GUATEMALA

When I traveled in November 2023 from the mountainous part of Chiapas around San Cristobal de las Casas to the southern Mexican state’s lush coastal plains around the hippie hideaway of Entremares, tens of thousands of migrants were walking northbound, on the highway, coming from the Mexican-Guatemalan border. There were so many, and as I was driving southbound, the stream of migrants, adults, children on shoulders of a parent, little babies in less than a plastic bag, never stopped. Never in human history so many migrants have been on the move than right now – here I saw it with my own eyes. That’s how Exodus might have looked like, I thought. Venezuelans and Ecuadorians, but also migrants hailing from countries as far as Haiti, Afghanistan, India, Iran or Iraq were on their way. In their quest to flee from conflict, violence, persecution, poverty or from a combination of these woes, the latter had to first make it somehow into South America.The ones I met had at least managed to survive the infamous jungles of the Darién Gap. Other migrants were just hailing from Central American countries. As were six Guatemalans I happened to chat with meters before a checkpoint of the Mexican Guardia Nacional. They were young, some still minor, five friends, one with his wife and their little baby. Asked for their motives why they had decided to leave their home country, they replied in a mix of courage, defiance and naiveté: One evening, their leader said, they were sitting together in their home village in the Sierra in central Guatemala, and they commonly decided that it was time to leave. To leave their ramshackle huts with no space and no privacy, to leave their parents and brothers and sisters, their joblessness and hopelessness, in search of a better life in the cherished land called the United States of America. Where they wanted to go? They said they had yet no friends or relatives in the US, but had heard that Washington must be good. It was mid November and it was about to get damn cold even in Mexico, and the six had nothing to wear but their one t-shirt and shorts. 
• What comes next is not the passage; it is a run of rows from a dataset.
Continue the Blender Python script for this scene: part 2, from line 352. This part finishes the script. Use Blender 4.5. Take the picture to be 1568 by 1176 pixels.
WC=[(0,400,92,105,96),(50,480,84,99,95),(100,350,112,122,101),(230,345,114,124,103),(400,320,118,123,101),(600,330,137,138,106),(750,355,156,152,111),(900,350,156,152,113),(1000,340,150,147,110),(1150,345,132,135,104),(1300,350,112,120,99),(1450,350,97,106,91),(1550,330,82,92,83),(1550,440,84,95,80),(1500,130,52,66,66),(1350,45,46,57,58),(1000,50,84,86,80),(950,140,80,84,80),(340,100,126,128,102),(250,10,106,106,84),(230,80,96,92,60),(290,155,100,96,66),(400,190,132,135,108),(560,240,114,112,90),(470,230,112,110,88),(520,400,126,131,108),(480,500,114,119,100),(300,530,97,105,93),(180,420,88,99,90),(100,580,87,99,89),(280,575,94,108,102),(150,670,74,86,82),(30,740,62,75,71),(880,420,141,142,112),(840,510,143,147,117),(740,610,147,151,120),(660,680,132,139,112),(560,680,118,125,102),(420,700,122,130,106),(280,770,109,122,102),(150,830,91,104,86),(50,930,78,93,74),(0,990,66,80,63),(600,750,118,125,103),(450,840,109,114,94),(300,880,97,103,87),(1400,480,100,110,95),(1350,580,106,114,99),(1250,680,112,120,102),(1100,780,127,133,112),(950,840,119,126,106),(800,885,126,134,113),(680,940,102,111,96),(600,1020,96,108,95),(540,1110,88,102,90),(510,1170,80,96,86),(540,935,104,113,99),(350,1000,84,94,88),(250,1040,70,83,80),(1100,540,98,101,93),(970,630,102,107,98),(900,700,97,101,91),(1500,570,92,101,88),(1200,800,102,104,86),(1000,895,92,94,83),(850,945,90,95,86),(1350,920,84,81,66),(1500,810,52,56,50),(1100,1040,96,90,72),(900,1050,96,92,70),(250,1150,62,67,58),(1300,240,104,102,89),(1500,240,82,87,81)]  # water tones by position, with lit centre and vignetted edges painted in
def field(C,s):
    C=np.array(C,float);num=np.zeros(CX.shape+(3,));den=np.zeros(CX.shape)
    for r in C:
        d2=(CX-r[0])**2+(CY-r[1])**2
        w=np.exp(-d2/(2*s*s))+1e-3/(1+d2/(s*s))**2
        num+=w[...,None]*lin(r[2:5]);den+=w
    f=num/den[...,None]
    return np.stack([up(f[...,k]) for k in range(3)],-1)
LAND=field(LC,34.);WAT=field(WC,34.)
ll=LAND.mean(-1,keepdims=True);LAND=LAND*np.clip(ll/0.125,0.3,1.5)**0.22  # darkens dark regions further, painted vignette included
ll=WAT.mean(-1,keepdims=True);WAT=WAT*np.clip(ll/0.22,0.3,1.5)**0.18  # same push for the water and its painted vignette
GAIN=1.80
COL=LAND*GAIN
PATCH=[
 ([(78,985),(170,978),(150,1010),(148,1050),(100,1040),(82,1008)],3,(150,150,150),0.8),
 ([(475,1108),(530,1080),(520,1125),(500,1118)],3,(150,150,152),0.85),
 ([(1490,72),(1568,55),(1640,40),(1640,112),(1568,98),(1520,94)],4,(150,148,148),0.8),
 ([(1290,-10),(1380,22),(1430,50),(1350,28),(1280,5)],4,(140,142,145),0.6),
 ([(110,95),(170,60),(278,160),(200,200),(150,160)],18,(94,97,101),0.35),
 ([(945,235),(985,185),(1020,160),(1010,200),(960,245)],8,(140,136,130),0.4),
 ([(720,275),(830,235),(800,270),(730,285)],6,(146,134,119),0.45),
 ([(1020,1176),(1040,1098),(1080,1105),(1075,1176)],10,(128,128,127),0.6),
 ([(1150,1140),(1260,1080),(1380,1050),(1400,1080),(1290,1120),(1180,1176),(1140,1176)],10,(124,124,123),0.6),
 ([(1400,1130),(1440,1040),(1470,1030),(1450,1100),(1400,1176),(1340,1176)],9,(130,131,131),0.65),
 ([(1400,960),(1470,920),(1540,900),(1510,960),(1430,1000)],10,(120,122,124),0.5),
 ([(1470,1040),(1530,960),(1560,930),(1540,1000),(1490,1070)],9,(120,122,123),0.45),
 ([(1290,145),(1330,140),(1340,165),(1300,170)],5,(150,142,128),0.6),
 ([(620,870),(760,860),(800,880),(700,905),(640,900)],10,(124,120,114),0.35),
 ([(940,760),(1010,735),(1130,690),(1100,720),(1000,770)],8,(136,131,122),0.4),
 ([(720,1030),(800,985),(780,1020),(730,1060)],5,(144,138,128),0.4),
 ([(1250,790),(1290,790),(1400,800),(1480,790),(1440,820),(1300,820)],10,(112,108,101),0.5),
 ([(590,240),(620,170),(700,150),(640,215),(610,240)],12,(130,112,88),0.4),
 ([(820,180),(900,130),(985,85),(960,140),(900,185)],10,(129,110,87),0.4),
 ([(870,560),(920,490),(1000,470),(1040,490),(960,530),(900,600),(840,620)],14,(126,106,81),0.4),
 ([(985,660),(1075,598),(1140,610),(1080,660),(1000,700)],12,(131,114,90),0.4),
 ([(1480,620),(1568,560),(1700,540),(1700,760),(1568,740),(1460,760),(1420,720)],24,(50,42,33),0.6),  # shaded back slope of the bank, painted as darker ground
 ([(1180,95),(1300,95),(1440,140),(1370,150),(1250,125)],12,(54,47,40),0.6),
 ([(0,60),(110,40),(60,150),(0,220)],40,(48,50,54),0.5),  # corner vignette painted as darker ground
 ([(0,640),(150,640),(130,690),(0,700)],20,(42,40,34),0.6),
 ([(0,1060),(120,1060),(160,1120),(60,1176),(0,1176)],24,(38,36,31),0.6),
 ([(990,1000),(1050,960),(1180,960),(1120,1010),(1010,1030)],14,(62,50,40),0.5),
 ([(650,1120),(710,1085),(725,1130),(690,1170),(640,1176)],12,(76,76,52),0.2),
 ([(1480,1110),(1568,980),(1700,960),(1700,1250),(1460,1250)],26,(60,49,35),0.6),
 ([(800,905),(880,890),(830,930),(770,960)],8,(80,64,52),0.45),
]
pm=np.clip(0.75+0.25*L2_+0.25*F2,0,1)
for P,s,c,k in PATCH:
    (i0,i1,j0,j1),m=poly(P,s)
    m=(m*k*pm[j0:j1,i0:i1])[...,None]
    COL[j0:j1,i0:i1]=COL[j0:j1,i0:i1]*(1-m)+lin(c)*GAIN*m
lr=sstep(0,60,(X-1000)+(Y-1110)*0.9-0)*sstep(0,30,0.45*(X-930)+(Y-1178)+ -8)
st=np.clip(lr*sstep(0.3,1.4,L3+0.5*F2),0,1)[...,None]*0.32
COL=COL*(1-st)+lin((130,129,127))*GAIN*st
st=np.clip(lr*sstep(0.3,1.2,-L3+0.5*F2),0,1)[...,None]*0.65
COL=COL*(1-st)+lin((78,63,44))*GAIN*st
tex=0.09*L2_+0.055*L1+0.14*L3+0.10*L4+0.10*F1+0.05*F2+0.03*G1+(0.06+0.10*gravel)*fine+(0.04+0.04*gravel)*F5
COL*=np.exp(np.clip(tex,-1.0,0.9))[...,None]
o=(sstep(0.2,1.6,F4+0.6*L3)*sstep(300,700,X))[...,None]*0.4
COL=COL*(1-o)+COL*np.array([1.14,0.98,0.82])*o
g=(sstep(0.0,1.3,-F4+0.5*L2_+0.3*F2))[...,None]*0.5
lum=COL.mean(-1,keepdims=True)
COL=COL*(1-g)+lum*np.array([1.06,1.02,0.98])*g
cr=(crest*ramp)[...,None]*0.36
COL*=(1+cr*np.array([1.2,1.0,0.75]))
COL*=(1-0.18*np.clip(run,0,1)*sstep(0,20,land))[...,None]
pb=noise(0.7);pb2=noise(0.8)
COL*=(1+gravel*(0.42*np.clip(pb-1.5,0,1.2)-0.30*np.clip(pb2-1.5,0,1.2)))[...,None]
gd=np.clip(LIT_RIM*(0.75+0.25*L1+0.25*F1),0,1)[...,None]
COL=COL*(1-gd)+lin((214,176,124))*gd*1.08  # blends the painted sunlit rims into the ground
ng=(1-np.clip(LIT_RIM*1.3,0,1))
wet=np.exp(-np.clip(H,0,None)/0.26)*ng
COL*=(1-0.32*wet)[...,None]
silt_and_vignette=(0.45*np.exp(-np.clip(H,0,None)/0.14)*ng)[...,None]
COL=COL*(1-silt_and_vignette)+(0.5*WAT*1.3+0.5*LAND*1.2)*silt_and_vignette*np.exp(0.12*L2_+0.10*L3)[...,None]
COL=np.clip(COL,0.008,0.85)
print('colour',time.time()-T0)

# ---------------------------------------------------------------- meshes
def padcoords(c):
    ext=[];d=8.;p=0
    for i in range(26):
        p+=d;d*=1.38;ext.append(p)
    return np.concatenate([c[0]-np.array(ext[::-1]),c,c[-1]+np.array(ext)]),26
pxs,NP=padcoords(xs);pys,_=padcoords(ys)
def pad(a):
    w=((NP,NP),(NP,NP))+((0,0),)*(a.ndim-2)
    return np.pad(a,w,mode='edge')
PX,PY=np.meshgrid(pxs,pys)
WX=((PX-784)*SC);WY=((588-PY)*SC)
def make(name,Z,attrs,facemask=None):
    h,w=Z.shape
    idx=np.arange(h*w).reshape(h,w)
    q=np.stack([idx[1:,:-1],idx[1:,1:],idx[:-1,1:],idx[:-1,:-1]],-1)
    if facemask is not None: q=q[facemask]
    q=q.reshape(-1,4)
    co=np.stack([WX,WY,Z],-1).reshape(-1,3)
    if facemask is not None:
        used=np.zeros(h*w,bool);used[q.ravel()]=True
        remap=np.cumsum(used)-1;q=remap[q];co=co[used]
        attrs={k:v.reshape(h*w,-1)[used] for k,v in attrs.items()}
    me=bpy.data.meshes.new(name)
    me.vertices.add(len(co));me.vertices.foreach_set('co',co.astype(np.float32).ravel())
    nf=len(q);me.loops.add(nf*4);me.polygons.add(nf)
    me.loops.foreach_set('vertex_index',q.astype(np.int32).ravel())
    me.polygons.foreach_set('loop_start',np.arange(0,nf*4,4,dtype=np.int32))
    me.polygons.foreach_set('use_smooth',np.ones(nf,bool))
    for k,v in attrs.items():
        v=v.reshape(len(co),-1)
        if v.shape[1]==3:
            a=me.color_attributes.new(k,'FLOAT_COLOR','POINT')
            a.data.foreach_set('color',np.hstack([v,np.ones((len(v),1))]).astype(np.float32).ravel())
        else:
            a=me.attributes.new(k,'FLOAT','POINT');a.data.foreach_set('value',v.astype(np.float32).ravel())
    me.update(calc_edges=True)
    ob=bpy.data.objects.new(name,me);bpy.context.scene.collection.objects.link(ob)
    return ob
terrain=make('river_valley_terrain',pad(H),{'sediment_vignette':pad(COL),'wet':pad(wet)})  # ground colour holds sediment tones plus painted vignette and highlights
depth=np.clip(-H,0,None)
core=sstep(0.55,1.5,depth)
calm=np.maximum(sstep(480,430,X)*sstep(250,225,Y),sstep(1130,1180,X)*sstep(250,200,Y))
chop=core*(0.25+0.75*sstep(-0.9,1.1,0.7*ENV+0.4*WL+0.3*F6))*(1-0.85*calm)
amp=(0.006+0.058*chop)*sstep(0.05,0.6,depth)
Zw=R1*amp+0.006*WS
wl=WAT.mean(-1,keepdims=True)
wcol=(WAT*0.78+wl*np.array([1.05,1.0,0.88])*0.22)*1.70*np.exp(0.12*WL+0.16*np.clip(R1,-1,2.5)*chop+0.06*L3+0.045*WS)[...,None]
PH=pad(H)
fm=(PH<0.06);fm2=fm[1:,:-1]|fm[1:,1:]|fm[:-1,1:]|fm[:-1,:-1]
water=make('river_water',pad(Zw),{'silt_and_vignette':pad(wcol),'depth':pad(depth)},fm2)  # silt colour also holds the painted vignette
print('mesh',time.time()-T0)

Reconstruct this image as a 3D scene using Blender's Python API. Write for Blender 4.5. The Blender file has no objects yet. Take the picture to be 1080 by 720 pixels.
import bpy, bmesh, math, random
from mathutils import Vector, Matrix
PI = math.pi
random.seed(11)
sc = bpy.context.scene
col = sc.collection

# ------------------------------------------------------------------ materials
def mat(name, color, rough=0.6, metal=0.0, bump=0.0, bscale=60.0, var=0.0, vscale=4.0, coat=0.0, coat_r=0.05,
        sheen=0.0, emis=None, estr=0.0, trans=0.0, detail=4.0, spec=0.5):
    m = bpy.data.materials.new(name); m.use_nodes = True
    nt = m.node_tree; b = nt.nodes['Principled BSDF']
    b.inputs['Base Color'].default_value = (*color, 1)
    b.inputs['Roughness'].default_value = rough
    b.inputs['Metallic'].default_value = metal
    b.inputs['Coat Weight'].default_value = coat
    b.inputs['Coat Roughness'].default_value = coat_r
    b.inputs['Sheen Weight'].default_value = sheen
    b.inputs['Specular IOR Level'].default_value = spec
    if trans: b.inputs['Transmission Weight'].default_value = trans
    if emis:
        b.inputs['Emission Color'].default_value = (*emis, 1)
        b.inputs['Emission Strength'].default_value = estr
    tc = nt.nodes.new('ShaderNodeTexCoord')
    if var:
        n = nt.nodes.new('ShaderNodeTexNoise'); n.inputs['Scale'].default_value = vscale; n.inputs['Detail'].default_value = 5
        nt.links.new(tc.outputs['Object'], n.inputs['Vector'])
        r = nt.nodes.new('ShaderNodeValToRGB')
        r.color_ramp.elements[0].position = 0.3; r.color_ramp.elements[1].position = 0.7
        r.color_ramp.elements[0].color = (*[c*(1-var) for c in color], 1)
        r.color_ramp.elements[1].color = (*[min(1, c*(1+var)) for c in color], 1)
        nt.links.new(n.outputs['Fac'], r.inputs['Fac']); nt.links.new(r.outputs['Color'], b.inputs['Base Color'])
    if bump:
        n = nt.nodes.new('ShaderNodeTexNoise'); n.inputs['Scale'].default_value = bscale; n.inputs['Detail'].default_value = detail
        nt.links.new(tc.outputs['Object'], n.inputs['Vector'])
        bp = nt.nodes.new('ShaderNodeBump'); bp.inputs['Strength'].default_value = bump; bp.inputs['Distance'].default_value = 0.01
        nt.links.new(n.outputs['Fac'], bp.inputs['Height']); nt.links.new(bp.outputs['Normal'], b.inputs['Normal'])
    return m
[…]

On my trip to Guatemala in 2007, I had a weekend to spare: From the posh neighbourhood of zona 9 and its great steak houses, I did the small 50 minute drive to colonial Antigua, former capital of Guatemala. I cannot figure out one other town, not even Naples with its Vesuvius, where a perfectly shaped volcano dominates the scenery as much and as graceful as Volcan de Agua dominates Antigua. Along lush coffee plantations and fertile cow pastures reminiscencing Switzerland, I reached Lake Atitlan. With ist concert of three majestic volcanoes, its probably the world’s most beautiful lake. I flew north to climb between the jungle palaces of Tikal  and can now say after I seen the Maya ruins in Palenque and Calakmul, that Tikal is the pearl in the crown of the ancient civilisation of the Maya. Guatemala has a Sweet River, Rio Dulce,  and even a slice of the Caribbean, Guatemala has actually everything. Obviously not for everyone.